Limiting standby power, weatherizing your home and other easy tips for maximizing your energy savings

Recently, digital news website PC Advisor published an article listing simple energy-saving tips that people can easily begin implementing in their daily lives. Not only do these suggestions benefit the environment, but they can also help cut the costs of your utility bills.

The simplest place to start is by reducing the amount of standby power your electronics consume by unplugging your devices when you aren't actively using them. According to EnergyStar, standby power accounts for more than $10 billion in annual energy costs, or, about $100 per household. While it makes sense to leave things like clocks on at all times, you might want to unplug your TVs, DVD players and computers when you don't need them.

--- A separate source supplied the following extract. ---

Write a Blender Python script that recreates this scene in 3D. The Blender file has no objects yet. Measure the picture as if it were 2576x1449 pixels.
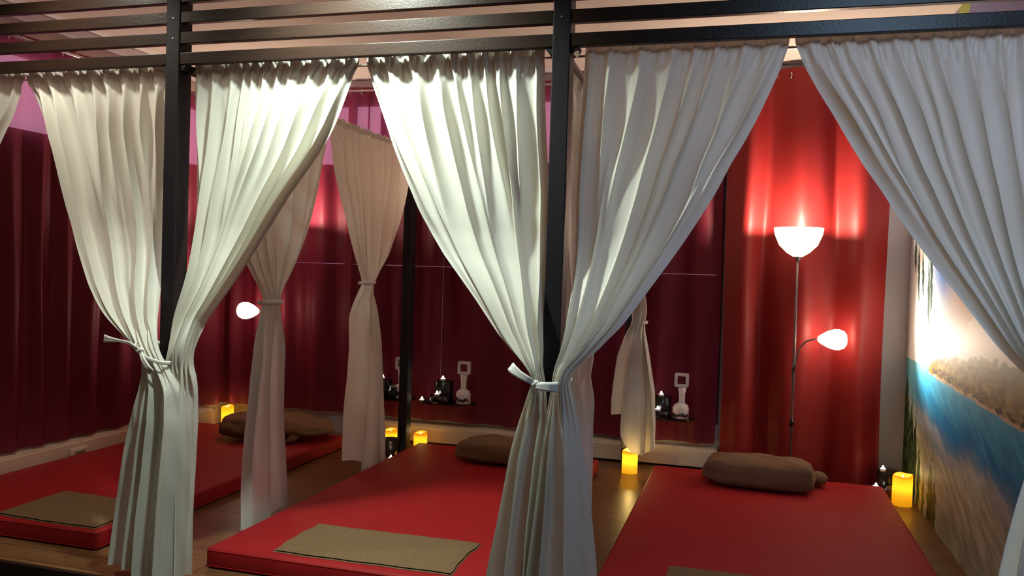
import bpy, bmesh, math, random
from mathutils import Vector, Matrix
random.seed(7)
C = bpy.context.scene.collection
PI = math.pi

# ------------------------------------------------------------------ materials
def newmat(name):
    m = bpy.data.materials.new(name); m.use_nodes = True
    nt = m.node_tree; nt.nodes.clear()
    return m, nt, nt.nodes.new('ShaderNodeOutputMaterial')

def principled(name, col, rough=0.6, metal=0.0, spec=0.5, noise=None, bump=None, **kw):
    m, nt, out = newmat(name)
    b = nt.nodes.new('ShaderNodeBsdfPrincipled')
    b.inputs['Base Color'].default_value = (*col, 1)
    b.inputs['Roughness'].default_value = rough
    b.inputs['Metallic'].default_value = metal
    b.inputs['Specular IOR Level'].default_value = spec
    for k, v in kw.items(): b.inputs[k].default_value = v
    nt.links.new(b.outputs[0], out.inputs[0])
    tc = nt.nodes.new('ShaderNodeTexCoord')
    if noise:
        sc, col2, stretch = noise
        mp = nt.nodes.new('ShaderNodeMapping'); mp.inputs['Scale'].default_value = stretch
        n = nt.nodes.new('ShaderNodeTexNoise'); n.inputs['Scale'].default_value = sc
        n.inputs['Detail'].default_value = 6
        mx = nt.nodes.new('ShaderNodeMix'); mx.data_type = 'RGBA'
        mx.inputs['A'].default_value = (*col, 1); mx.inputs['B'].default_value = (*col2, 1)
        nt.links.new(tc.outputs['Object'], mp.inputs[0]); nt.links.new(mp.outputs[0], n.inputs[0])
        nt.links.new(n.outputs[0], mx.inputs['Factor']); nt.links.new(mx.outputs['Result'], b.inputs['Base Color'])
    if bump:
        sc, st = bump
        n2 = nt.nodes.new('ShaderNodeTexNoise'); n2.inputs['Scale'].default_value = sc
        bp = nt.nodes.new('ShaderNodeBump'); bp.inputs['Strength'].default_value = st
        bp.inputs['Distance'].default_value = 0.005
        nt.links.new(tc.outputs['Object'], n2.inputs[0]); nt.links.new(n2.outputs[0], bp.inputs['Height'])
        nt.links.new(bp.outputs[0], b.inputs['Normal'])
    return m

def cloth(name, col, tcol, trans=0.3, clear=0.0, ccol=(1, 1, 1), bump=(120, 0.15), gloss=0.0):
    m, nt, out = newmat(name)
    d = nt.nodes.new('ShaderNodeBsdfDiffuse'); d.inputs[0].default_value = (*col, 1)
    t = nt.nodes.new('ShaderNodeBsdfTranslucent'); t.inputs[0].default_value = (*tcol, 1)
    mx = nt.nodes.new('ShaderNodeMixShader'); mx.inputs[0].default_value = trans
    nt.links.new(d.outputs[0], mx.inputs[1]); nt.links.new(t.outputs[0], mx.inputs[2])
    last = mx
    if gloss:
        g = nt.nodes.new('ShaderNodeBsdfGlossy'); g.inputs['Roughness'].default_value = 0.5
        g.inputs[0].default_value = (0.9, 0.9, 0.9, 1)
        m3 = nt.nodes.new('ShaderNodeMixShader'); m3.inputs[0].default_value = gloss
        nt.links.new(last.outputs[0], m3.inputs[1]); nt.links.new(g.outputs[0], m3.inputs[2]); last = m3
    if clear:
        tr = nt.nodes.new('ShaderNodeBsdfTransparent'); tr.inputs[0].default_value = (*ccol, 1)
        m2 = nt.nodes.new('ShaderNodeMixShader'); m2.inputs[0].default_value = clear
        nt.links.new(last.outputs[0], m2.inputs[1]); nt.links.new(tr.outputs[0], m2.inputs[2]); last = m2
    nt.links.new(last.outputs[0], out.inputs[0])
    tc = nt.nodes.new('ShaderNodeTexCoord')
    n2 = nt.nodes.new('ShaderNodeTexNoise'); n2.inputs['Scale'].default_value = bump[0]
    n2.inputs['Detail'].default_value = 4
    bp = nt.nodes.new('ShaderNodeBump'); bp.inputs['Strength'].default_value = bump[1]
    bp.inputs['Distance'].default_value = 0.004
    nt.links.new(tc.outputs['Object'], n2.inputs[0]); nt.links.new(n2.outputs[0], bp.inputs['Height'])
    nt.links.new(bp.outputs[0], d.inputs['Normal'])
    return m

def emit(name, col, st):
    m, nt, out = newmat(name)
    e = nt.nodes.new('ShaderNodeEmission'); e.inputs[0].default_value = (*col, 1); e.inputs[1].default_value = st
    nt.links.new(e.outputs[0], out.inputs[0]); return m

M = {}
M['white_cloth'] = cloth('white curtain cotton', (0.80, 0.79, 0.72), (0.78, 0.68, 0.54), 0.26, bump=(90, 0.12), gloss=0.04)
M['tie'] = cloth('white tie cotton', (0.84, 0.82, 0.78), (0.8, 0.75, 0.65), 0.2)
M['red_sheer'] = cloth('dark red sheer curtain', (0.17, 0.016, 0.034), (0.60, 0.12, 0.20), 0.22, clear=0.12, ccol=(1.0, 0.62, 0.72), bump=(60, 0.1), gloss=0.012)
M['red_curtain'] = cloth('red curtain satin', (0.22, 0.014, 0.014), (0.5, 0.03, 0.03), 0.05, bump=(60, 0.1), gloss=0.02)
M['dark_wood'] = principled('dark stained pine', (0.016, 0.008, 0.006), 0.36, noise=(6, (0.038, 0.019, 0.012), (1, 12, 12)), bump=(90, 0.12), spec=0.35)
M['post_wood'] = principled('near black stained post', (0.008, 0.006, 0.008), 0.55, noise=(6, (0.016, 0.010, 0.012), (12, 12, 1)), bump=(90, 0.12), spec=0.3)
M['red_vinyl'] = principled('red mattress cover', (0.36, 0.012, 0.014), 0.62, noise=(2.2, (0.32, 0.010, 0.013), (1, 1, 1)), bump=(260, 0.10), spec=0.25)
M['brown_towel'] = principled('brown terry cloth', (0.27, 0.175, 0.095), 0.95, noise=(35, (0.20, 0.13, 0.07), (1, 1, 1)), bump=(320, 0.9), spec=0.1)
M['brown_velour'] = principled('brown velour', (0.23, 0.135, 0.078), 0.9, noise=(14, (0.18, 0.105, 0.062), (1, 1, 1)), bump=(300, 0.6), spec=0.1)
M['heater'] = principled('cream heater enamel', (0.66, 0.52, 0.40), 0.45)
M['heater_slot'] = principled('dark heater metal', (0.22, 0.17, 0.13), 0.5)  # darker metal for the heater feet and dial
M['metal'] = principled('brushed steel', (0.62, 0.58, 0.56), 0.28, 1.0)
M['grey_metal'] = principled('grey painted pole', (0.20, 0.17, 0.17), 0.35, 0.6)
M['black_gloss'] = principled('black lacquer', (0.008, 0.006, 0.006), 0.25)
M['black_glass'] = principled('dark glass', (0.02, 0.03, 0.03), 0.08, spec=0.8)
M['ceramic'] = principled('white ceramic', (0.62, 0.52, 0.52), 0.35)
M['ceramic_dark'] = principled('dark floral glaze', (0.03, 0.02, 0.03), 0.3)
M['bronze'] = principled('dark hammered bronze', (0.05, 0.035, 0.025), 0.35, 0.6, bump=(60, 0.5))
M['brown_glass'] = principled('brown glass votive', (0.25, 0.14, 0.09), 0.08, spec=0.8, **{'Transmission Weight': 0.5})
M['tin'] = principled('white tealight cup', (0.75, 0.68, 0.62), 0.35)
M['flame'] = emit('tealight flame', (1.0, 0.86, 0.70), 30)
M['shade'] = emit('lit glass shade', (1.0, 0.80, 0.58), 3.2)
M['bulb'] = emit('lit bulb', (1.0, 0.80, 0.58), 30)
M['wall'] = principled('cream wall paint', (0.60, 0.52, 0.47), 0.85, bump=(40, 0.05))
M['wall_grey'] = principled('pale grey wall paint', (0.50, 0.48, 0.50), 0.85, bump=(40, 0.05))
M['ceiling'] = principled('cream ceiling paint', (0.74, 0.68, 0.60), 0.9)
M['cornice'] = principled('mauve grey cornice paint', (0.50, 0.43, 0.45), 0.7)
M['window_frame'] = principled('dark brown window frame', (0.05, 0.03, 0.03), 0.5)
M['blind'] = principled('dark blackout blind', (0.10, 0.05, 0.09), 0.8, noise=(3, (0.04, 0.03, 0.05), (1, 1, 9)))
M['pane'] = emit('dusk daylight behind window', (0.92, 0.72, 0.95), 2.2)
M['dark_floor'] = principled('dark carpet', (0.03, 0.018, 0.02), 0.95)

def wax():
    m, nt, out = newmat('yellow wax')
    d = nt.nodes.new('ShaderNodeBsdfDiffuse'); d.inputs[0].default_value = (0.85, 0.62, 0.14, 1)
    t = nt.nodes.new('ShaderNodeBsdfTranslucent'); t.inputs[0].default_value = (1.0, 0.70, 0.08, 1)
    mx = nt.nodes.new('ShaderNodeMixShader'); mx.inputs[0].default_value = 0.6
    nt.links.new(d.outputs[0], mx.inputs[1]); nt.links.new(t.outputs[0], mx.inputs[2])
    nt.links.new(mx.outputs[0], out.inputs[0]); return m
M['wax'] = wax()

def floor_mat():
    m, nt, out = newmat('laminate planks')
    b = nt.nodes.new('ShaderNodeBsdfPrincipled'); b.inputs['Roughness'].default_value = 0.35
    tc = nt.nodes.new('ShaderNodeTexCoord')
    br = nt.nodes.new('ShaderNodeTexBrick')
    br.inputs['Color1'].default_value = (0.30, 0.145, 0.060, 1); br.inputs['Color2'].default_value = (0.22, 0.10, 0.042, 1)
    br.inputs['Mortar'].default_value = (0.06, 0.025, 0.01, 1); br.inputs['Scale'].default_value = 1
    br.inputs['Mortar Size'].default_value = 0.0025
    br.inputs['Brick Width'].default_value = 1.2; br.inputs['Row Height'].default_value = 0.14
    br.offset = 0.4
    mp = nt.nodes.new('ShaderNodeMapping'); mp.inputs['Scale'].default_value = (1.5, 22, 1)
    n = nt.nodes.new('ShaderNodeTexNoise'); n.inputs['Scale'].default_value = 3; n.inputs['Detail'].default_value = 8
    mx = nt.nodes.new('ShaderNodeMix'); mx.data_type = 'RGBA'; mx.blend_type = 'MULTIPLY'; mx.inputs['Factor'].default_value = 0.6
    nt.links.new(tc.outputs['Object'], br.inputs[0]); nt.links.new(tc.outputs['Object'], mp.inputs[0]); nt.links.new(mp.outputs[0], n.inputs[0])
    nt.links.new(br.outputs[0], mx.inputs['A']); nt.links.new(n.outputs[0], mx.inputs['B'])
    nt.links.new(mx.outputs['Result'], b.inputs['Base Color']); nt.links.new(b.outputs[0], out.inputs[0]); return m
M['floor'] = floor_mat()

def attr_mat(name, rough=0.6):
    m, nt, out = newmat(name)
    b = nt.nodes.new('ShaderNodeBsdfPrincipled'); b.inputs['Roughness'].default_value = rough
    b.inputs['Specular IOR Level'].default_value = 0.12
    a = nt.nodes.new('ShaderNodeAttribute'); a.attribute_name = 'print'
    nt.links.new(a.outputs['Color'], b.inputs['Base Color']); nt.links.new(b.outputs[0], out.inputs[0]); return m
M['mural'] = attr_mat('printed beach wallpaper', 0.55)

# ------------------------------------------------------------------ mesh helpers
def obj(name, bm, mat, parent=None, smooth=False):
    me = bpy.data.meshes.new(name); bm.normal_update(); bm.to_mesh(me); bm.free()
    o = bpy.data.objects.new(name, me); C.objects.link(o)
    for mm in (mat if isinstance(mat, list) else [mat]): me.materials.append(mm)
    if smooth:
        for p in me.polygons: p.use_smooth = True
    if parent:
        o.parent = parent; o.matrix_parent_inverse = Matrix.Translation(-parent.location)
    return o

def thing(name, label, cat, loc=(0, 0, 0), group=None):
    o = bpy.data.objects.new(name, None); C.objects.link(o); o.location = loc
    o.empty_display_size = 0.05
    o['label'] = label; o['category'] = cat
    if group: o['group'] = group
    return o
def tag(o, label, cat, group=None):
    o['label'] = label; o['category'] = cat
    if group: o['group'] = group
    return o
def struct(name, bm, mat, parent=None, smooth=False):
    o = obj(name, bm, mat, parent, smooth)
    if not parent: o['kind'] = 'structure'
    return o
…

When it comes to heating and cooling your home, there are a few easy actions you can take to reduce costs. Programmable thermostats are helpful because they adjust the temperature automatically, maximizing your energy savings. By caulking and weatherstripping windows and doors, you can keep heat from escaping your house and cut back on utility bills during the winter. During the warmer months when you use an air conditioner, it's important to clean the filters regularly and keep the surrounding area clear to maintain airflow.

Chances are, the appliances you have in your kitchen use a lot of energy. While turning your refrigerator and freezer off isn't advised, you can make sure that the temperature settings aren't lower than they need to be and that your fridge isn't too overcrowded, which can prevent the air from circulating properly. If you have a dishwasher, don't pre-rinse your dishes before loading them into it. This can help you save money on your water bill. And when you're boiling water in the tea kettle, only fill it with as much as you need.

By implementing these simple changes, you can make your home more energy-efficient and save money on monthly bills. If you're interested in more significant upgrades, you may want to contact a home inspection contractor. They can conduct an energy audit and help you determine how to get started.